- _Work required_:
Using the material below, print a verbatim copy of every line from the one containing "by 3756 pixels." through the one containing "SC.camera = cam", inclusive, and omit the pictures.

- _Record extracts_:
------------------------------
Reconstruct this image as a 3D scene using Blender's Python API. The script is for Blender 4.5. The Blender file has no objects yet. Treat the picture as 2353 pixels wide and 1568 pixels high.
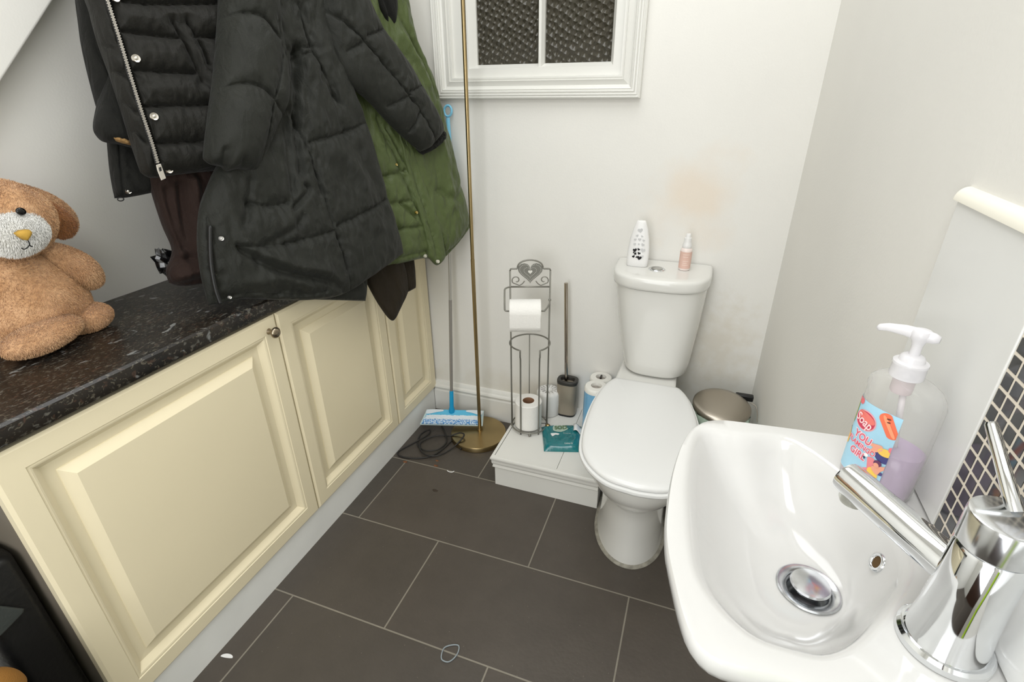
# Small cloakroom: coats over a low cupboard run, toilet on a boxed step, basin on the right wall.
# Units are metres. X runs along the window wall, Y towards it, Z up; the camera stands at x = y = 0.
import bpy, math, random
import numpy as np
from mathutils import Vector, Matrix, noise as mnoise

SC = bpy.context.scene
COL = SC.collection
PI = math.pi
random.seed(7)
RNG = np.random.default_rng(7)
ROOT = {}          # name of object -> world location of the thing it belongs to

# ------------------------------------------------------------------ materials
def lin(c):
    out = []
    for v in c:
        v = v / 255.0
        out.append(v / 12.92 if v <= 0.04045 else ((v + 0.055) / 1.055) ** 2.4)
    return (*out, 1.0)

def mat(name, rgb, rough=0.5, metal=0.0, var=0.0, vscale=8.0, bump=0.0, bscale=60.0, coat=0.0, sheen=0.0,
        trans=0.0, ior=1.45, stretch=(1, 1, 1), spec=0.5, sss=0.0):
    m = bpy.data.materials.new(name); m.use_nodes = True
    nt = m.node_tree; b = nt.nodes['Principled BSDF']
    b.inputs['Base Color'].default_value = lin(rgb)
    b.inputs['Roughness'].default_value = rough
    b.inputs['Metallic'].default_value = metal
    b.inputs['Coat Weight'].default_value = coat
    b.inputs['Coat Roughness'].default_value = 0.08
    b.inputs['Sheen Weight'].default_value = sheen
    b.inputs['Transmission Weight'].default_value = trans
    b.inputs['IOR'].default_value = ior
    b.inputs['Specular IOR Level'].default_value = spec
    if sss:
        b.inputs['Subsurface Weight'].default_value = sss
        b.inputs['Subsurface Radius'].default_value = (0.01, 0.008, 0.006)
    tc = nt.nodes.new('ShaderNodeTexCoord')
    mp = nt.nodes.new('ShaderNodeMapping'); mp.inputs['Scale'].default_value = stretch
    nt.links.new(tc.outputs['Object'], mp.inputs['Vector'])
    if var:
        n = nt.nodes.new('ShaderNodeTexNoise'); n.inputs['Scale'].default_value = vscale; n.inputs['Detail'].default_value = 5
        nt.links.new(mp.outputs[0], n.inputs['Vector'])
        r = nt.nodes.new('ShaderNodeMapRange')
        r.inputs['From Min'].default_value = 0.3; r.inputs['From Max'].default_value = 0.7
        r.inputs['To Min'].default_value = 1 - var; r.inputs['To Max'].default_value = 1 + var
        nt.links.new(n.outputs['Fac'], r.inputs['Value'])
        mx = nt.nodes.new('ShaderNodeMix'); mx.data_type = 'RGBA'; mx.blend_type = 'MULTIPLY'
        mx.inputs[0].default_value = 1.0; mx.inputs[6].default_value = lin(rgb)
        nt.links.new(r.outputs[0], mx.inputs[7]); nt.links.new(mx.outputs[2], b.inputs['Base Color'])
    if bump:
        n2 = nt.nodes.new('ShaderNodeTexNoise'); n2.inputs['Scale'].default_value = bscale; n2.inputs['Detail'].default_value = 4
        nt.links.new(mp.outputs[0], n2.inputs['Vector'])
        bp = nt.nodes.new('ShaderNodeBump'); bp.inputs['Strength'].default_value = bump; bp.inputs['Distance'].default_value = 0.002
        nt.links.new(n2.outputs['Fac'], bp.inputs['Height']); nt.links.new(bp.outputs[0], b.inputs['Normal'])
    return m

def node(m, kind, **kw):
    n = m.node_tree.nodes.new(kind)
    for k, v in kw.items(): setattr(n, k, v)
    return n

# ------------------------------------------------------------------ mesh building
class MB:
    def __init__(s): s.v = []; s.f = []
    def add(s, vs, fs):
        o = len(s.v); s.v += [tuple(map(float, p)) for p in vs]; s.f += [tuple(i + o for i in f) for f in fs]; return s
    def box(s, a, b):
        x0, y0, z0 = a; x1, y1, z1 = b
        return s.add([(x0,y0,z0),(x1,y0,z0),(x1,y1,z0),(x0,y1,z0),(x0,y0,z1),(x1,y0,z1),(x1,y1,z1),(x0,y1,z1)],
                     [(0,3,2,1),(4,5,6,7),(0,1,5,4),(1,2,6,5),(2,3,7,6),(3,0,4,7)])
    def rings(s, rings, cap0=True, cap1=True, closed=True):
        n = len(rings[0]); o = len(s.v)
        for r in rings: s.v += [tuple(map(float, p)) for p in r]
        for k in range(len(rings) - 1):
            for i in range(n if closed else n - 1):
                j = (i + 1) % n
                s.f.append((o + k*n + i, o + k*n + j, o + (k+1)*n + j, o + (k+1)*n + i))
        if cap0: s.f.append(tuple(o + i for i in range(n))[::-1])
        if cap1: s.f.append(tuple(o + (len(rings)-1)*n + i for i in range(n)))
        return s
    def lathe(s, prof, c=(0,0,0), n=32, axis=(0,0,1), sx=1.0, sy=1.0, cap0=True, cap1=True):
        q = Vector((0,0,1)).rotation_difference(Vector(axis).normalized()); c = Vector(c)
        rings = []
        for r, h in prof:
            rings.append([c + q @ Vector((sx*r*math.cos(2*PI*i/n), sy*r*math.sin(2*PI*i/n), h)) for i in range(n)])
        return s.rings(rings, cap0, cap1)
    def tube(s, path, r, n=10, cap=True, closed=False):
        P = [Vector(p) for p in path]; R = r if isinstance(r, (list, tuple)) else [r]*len(P)
        rings = []; up = None
        for i, p in enumerate(P):
            if closed: t = P[(i+1) % len(P)] - P[i-1]
            else: t = P[min(i+1, len(P)-1)] - P[max(i-1, 0)]
            t.normalize()
            if up is None:
                up = t.orthogonal().normalized()
            up = (up - t*up.dot(t)).normalized(); w = t.cross(up)
            rings.append([p + R[i]*(math.cos(2*PI*k/n)*up + math.sin(2*PI*k/n)*w) for k in range(n)])
        if closed:
            o = len(s.v); m = len(rings)
            for rg in rings: s.v += [tuple(q) for q in rg]
            for k in range(m):
                # align the seam of the last ring with the first
                sh = 0
                if k == m-1:
                    sh = min(range(n), key=lambda a: (rings[0][a]-rings[k][0]).length)
                for i in range(n):
                    j = (i+1) % n; k2 = (k+1) % m
                    s.f.append((o+k*n+i, o+k*n+j, o+k2*n+(j+sh) % n, o+k2*n+(i+sh) % n))
            return s
        return s.rings(rings, cap, cap)
    def ball(s, c, r, n=16, m=10, M=None):
        c = Vector(c); rr = r if isinstance(r, (list, tuple)) else (r, r, r)
        o = len(s.v)
        for k in range(1, m):
            a = PI*k/m
            for i in range(n):
                b = 2*PI*i/n
                p = Vector((rr[0]*math.sin(a)*math.cos(b), rr[1]*math.sin(a)*math.sin(b), rr[2]*math.cos(a)))
                if M is not None: p = M @ p
                s.v.append(tuple(c+p))
        p = Vector((0,0,rr[2])); q = Vector((0,0,-rr[2]))
        if M is not None: p = M @ p; q = M @ q
        s.v += [tuple(c+p), tuple(c+q)]
        t = o+(m-1)*n
        for k in range(m-2):
            for i in range(n):
                j = (i+1) % n
                s.f.append((o+k*n+i, o+(k+1)*n+i, o+(k+1)*n+j, o+k*n+j))
        for i in range(n):
            j = (i+1) % n
            s.f.append((t, o+i, o+j)); s.f.append((t+1, o+(m-2)*n+j, o+(m-2)*n+i))
        return s
    def prism(s, poly, z0, z1):            # poly: list of (x, y), counter-clockwise
        n = len(poly)
        return s.add([(x,y,z0) for x,y in poly]+[(x,y,z1) for x,y in poly],
                     [tuple(range(n))[::-1], tuple(range(n, 2*n))]+[(i,(i+1)%n,n+(i+1)%n,n+i) for i in range(n)])

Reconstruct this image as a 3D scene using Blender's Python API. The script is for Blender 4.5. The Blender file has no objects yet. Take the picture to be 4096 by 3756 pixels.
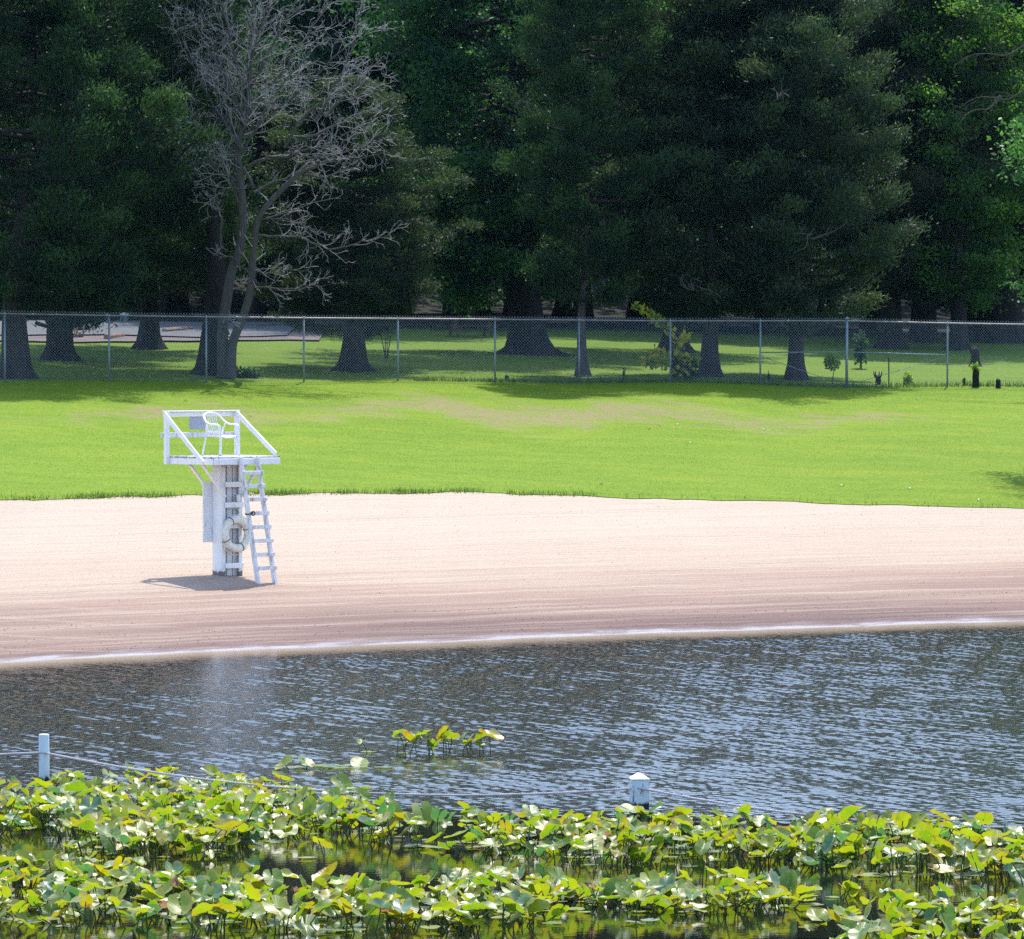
import bpy, math, random
import numpy as np
from mathutils import Vector, Matrix

random.seed(7); rng = np.random.default_rng(7)
SC = bpy.context.scene
COL = SC.collection
R = math.radians
# ------------------------------------------------------------------ camera
F, U0, V0, VH, CH = 20000.0, 2048.0, 1878.0, 1396.0, 5.6
PITCH = math.atan((V0 - VH) / F)
cam = bpy.data.objects.new('camera', bpy.data.cameras.new('camera')); COL.objects.link(cam)
cam.location = (0, 0, CH); cam.rotation_euler = (math.pi / 2 - PITCH, 0, 0)
cam.data.sensor_width = 36; cam.data.lens = 36 * F / 4096
cam.data.clip_start = 1; cam.data.clip_end = 3000
SC.camera = cam

def ray(u, v):
    a, b, c = (u - U0) / F, 1.0, -(v - V0) / F
    y = b * math.cos(PITCH) + c * math.sin(PITCH); z = -b * math.sin(PITCH) + c * math.cos(PITCH)
    return np.array([a / y, 1.0, z / y])
def P(u, v, D):                       # point of the place at depth D along a sight line
    return np.array([0, 0, CH]) + ray(u, v) * D

# ------------------------------------------------------------------ terrain
def shore(x):
    x = np.clip(x, -30, 30); return 96.6 + 0.70 * x - 0.01 * x * x + 0.10 * np.sin(x * .9) + .08 * np.sin(x * 2.3 + 1) + .05 * np.sin(x * 5.1)
def grass_edge(x):
    return np.interp(x, [-60, -16, -11, -5.5, -1, 5, 12, 20, 60], [100, 111.5, 115.2, 119.8, 122.5, 123.5, 124, 123.5, 119])
def fence_y(x):
    return np.interp(x, [-60, -15.2, 0, 16.4, 60], [122, 148, 156, 160, 172])
def ground(x, y):
    x = np.asarray(x, float); y = np.asarray(y, float)
    s, g, f = shore(x), grass_edge(x), fence_y(x)
    zg = 0.92 + 0.07 * (g - s - 10)
    zf = np.interp(x, [-15.2, 0, 16.4], [4.57, 4.52, 4.28])
    def seg(y0, y1, z0, z1): 
        t = np.clip((y - y0) / (y1 - y0), 0, 1); return z0 + (z1 - z0) * t
    z = np.where(y < s, np.maximum(-0.085 * (s - y), -2.5),
        np.where(y < s + 10, .092 * (y - s),
        np.where(y < g, seg(s + 10, g, .92, zg),
        np.where(y < f, seg(g, f, zg, zf),
        np.where(y < f + 19, seg(f, f + 19, zf, zf + 1.03),
        np.where(y < f + 39, seg(f + 19, f + 39, zf + 1.03, zf + 1.95),
        np.where(y < f + 74, seg(f + 39, f + 74, zf + 1.95, zf + 2.7), np.where(y < f + 110, seg(f + 74, f + 110, zf + 2.7, zf + 11), seg(f + 110, f + 300, zf + 11, zf + 16)))))))))
    bump = np.where(y > g, .05 * np.sin(x * .55 + y * .31) * np.sin(y * .42 - x * .2), 0) * np.clip((y - g) / 4, 0, 1)
    return z + bump + .075 * np.exp(-((x + 5.45) ** 2 + (y - 101.65) ** 2) / .8 ** 2)
def G(u, v):
    r = ray(u, v); lo = None
    for D in np.arange(60, 300, .5):
        if CH + r[2] * D <= float(ground(r[0] * D, D)):
            lo = D; break
    if lo is None: lo = 300
    a, b = lo - .5, lo
    for _ in range(20):
        m = (a + b) / 2
        if CH + r[2] * m <= float(ground(r[0] * m, m)): b = m
        else: a = m
    return np.array([r[0] * b, b, float(ground(r[0] * b, b))])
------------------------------
- _Written answer_:
Reconstruct this image as a 3D scene using Blender's Python API. The script is for Blender 4.5. The Blender file has no objects yet. Take the picture to be 4096 by 3756 pixels.
import bpy, math, random
import numpy as np
from mathutils import Vector, Matrix

random.seed(7); rng = np.random.default_rng(7)
SC = bpy.context.scene
COL = SC.collection
R = math.radians
# ------------------------------------------------------------------ camera
F, U0, V0, VH, CH = 20000.0, 2048.0, 1878.0, 1396.0, 5.6
PITCH = math.atan((V0 - VH) / F)
cam = bpy.data.objects.new('camera', bpy.data.cameras.new('camera')); COL.objects.link(cam)
cam.location = (0, 0, CH); cam.rotation_euler = (math.pi / 2 - PITCH, 0, 0)
cam.data.sensor_width = 36; cam.data.lens = 36 * F / 4096
cam.data.clip_start = 1; cam.data.clip_end = 3000
SC.camera = cam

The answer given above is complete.